Bill Hudak dropped out of the Republican race to take on Congressman John Tierney last month, but he is not finished providing us entertainment with his exploits.
As has been reported elsewhere today, Hudak sent a message to his email database announcing his new cause: a multi-level marketing scheme for the miracle elixirs of a company called Qivana.
Qivana's "Prime" system, Hudak writes, is blessed with myriad properties, from enhancing brain activity to eliminating obesity. You can see why Hudak is so excited, and why he wants to inform his fellow North Shore conservative activists about the webinars he will hold this week.
I'll leave it to others to dig further into the magic-beans aspect of this story.

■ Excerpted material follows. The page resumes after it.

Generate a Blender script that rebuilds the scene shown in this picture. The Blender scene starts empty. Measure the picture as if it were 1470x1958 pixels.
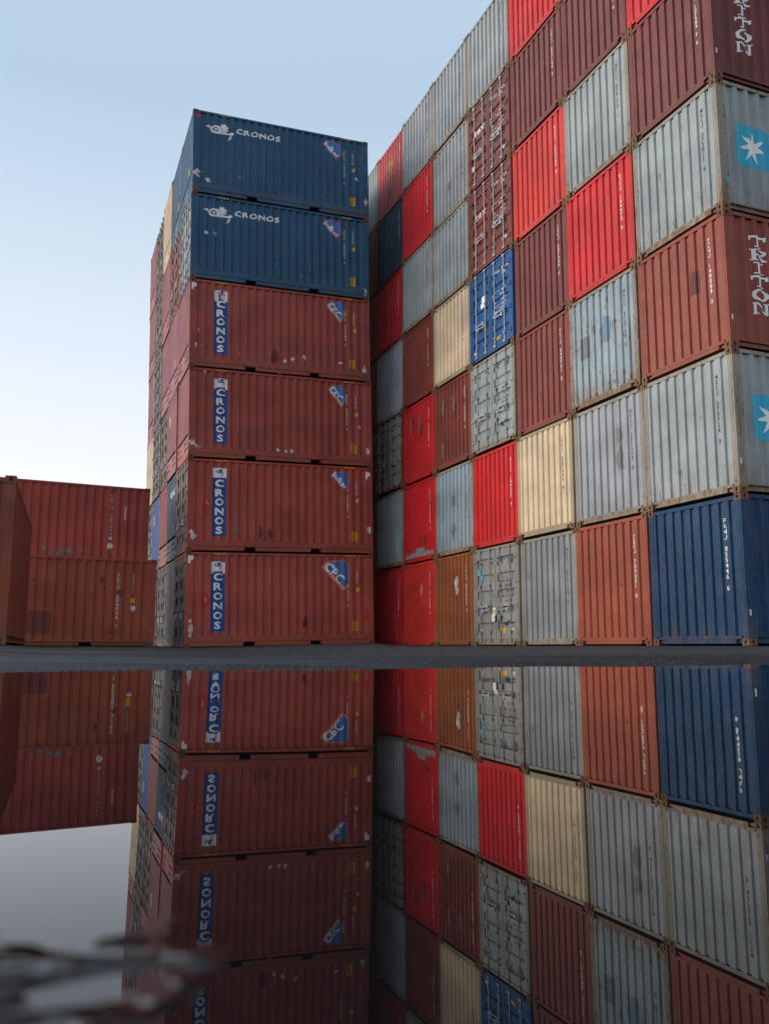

I'm more interested in why a man standing athwart the socialist tide would suddenly choose to step aside and let that tide roll on through -- and how a lawyer in Boxford, Massachusetts, became a marketer for an obscure Utah-based health-supplement company.
After all, the Massachusetts Republican Party badly wanted to get Hudak to drop out of that race, where he was poised to make trouble for their much stronger candidate, former state senator Richard Tisei.
And we know that the new chairman of the Massachusetts Republican Party, certified frend-of-Mitt-Romney Robert Maginn, has a habit of finding paychecks for helpful Republicans at his own company, Jenzabar -- including Joe Malone back in the day, and, since becoming MassGOP chair, Peter Torkildsen, Peter Blute, and Rob Willington.
And I couldn't help but notice that Hudak mentions that his new business partners "include Olympic Gold Medalists Dan Jansen and Bonnie Blair." Jansen and Blair starred at the 2002 Salt Lake City Winter Olympics, which were run by Mitt Romney. Both Jansen and Blair have been openly supportive of Romney's Presidential endeavors at various times.
It also happens to be the case that many multi-level marketing companies are based in Utah, and some have been very helpful to Romney in the past. And indeed, it turns out that Qivana was founded by a group of fomer executives of a similar company, XanGo -- a huge backer of Mitt Romney's 2008 Presidential campaign. By my count, Xango executives and their families contributed roughly $75,000 to him -- plus some $30,000 to Romney's PACs.
Xango co-founder Gordon Morton was on Romney's 2008 national finance committee -- as was Maginn. In fact, Xango operated out of the same building in Lehi, Utah, as Sorenson Capital, the company of Romney right-hand-man Fraser Bullock, formerly of Bain Capital, where he worked with both Romney and Maginn.
But as it happens, the Xango team who founded Qivana were not among the Romney contributors of the 2008 cycle. And in fact, Morton and the core Xango team appear to have abandoned Romney in his 2012 campaign. (At least, through the end of 2011; it's possible that they have or will support him again now that former Utah governor Jon Huntsman is out of the race.)
Tisei insists, emphatically, that he had nothing to do with Hudak getting the Qivana gig, and has no knowledge of anybody else being involved in it. "Absolutely not -- I know nothing about it," Tisei says. "I should be so lucky as to have friends who could get him to drop out."
Indeed, Hudak did not exit like a man paid off by Tisei; in announcing the suspension of his campaign, Hudak took to the radio and sent out an email blasting Tisei.
Hudak -- who has not yet returned my call from this morning -- most likely gave up the campaign due to raising a paltry $50,000 last year, while Tisei pulled in $300,000 in just a few weeks after launching his campaign. Perhaps not coincidentally, Hudak had compiled close to $20,000 cash on hand when he dropped out -- just shy of the $22,000 in obligations his campaign owed to get out of the red.
It remains an intriguing coincidence that Hudak so quickly hooked up with a company with strong Romney connections. It may in fact be just a coincidence. Or, perhaps, evidence of a Qivana miracle at work.